Lyons finger-tip catch of the 18-yard touchdown pass from Andre Woodson still ranks as one of the best all-time catches in UK football history. Considering that the catch and win started a streak of five consecutive bowl games for UK just makes the play even more remarkable.
Kentucky beat Georgia the week after it knocked off Mississippi State. Kentucky fans stormed the field and tight end Jacob Tamme was so overwhelmed he cried during the postgame celebration.
"I knew I was going to say something that people didn't like when I guaranteed the win,” Lyons said. “A lot of the guys were beginning to think that we'd win three or four games and call it a season like ‘old Kentucky.’
“I wanted to do something to light a fire so I just said that we would beat Mississippi State just like LSU beat us.
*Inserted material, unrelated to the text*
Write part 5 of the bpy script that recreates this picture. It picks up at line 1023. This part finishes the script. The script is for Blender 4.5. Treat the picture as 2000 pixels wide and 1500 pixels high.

I meant every word and I also believed we would win.”
Lyons had another memorable play in 2007 when UK beat eventual national champion LSU when he pancaked LSU safety Craig Stelz — a high school friend. He flattened the LSU defensive back on national TV.
The two had run track against each other in high school. He made his bone-jarring block on a reception by Stevie Johnson.
“I squared up, and made a nice, clean hit that really got him,” Lyons said. “If Stevie would've followed me, he would've scored a touchdown. But that’s a play I obviously will never forget, either.”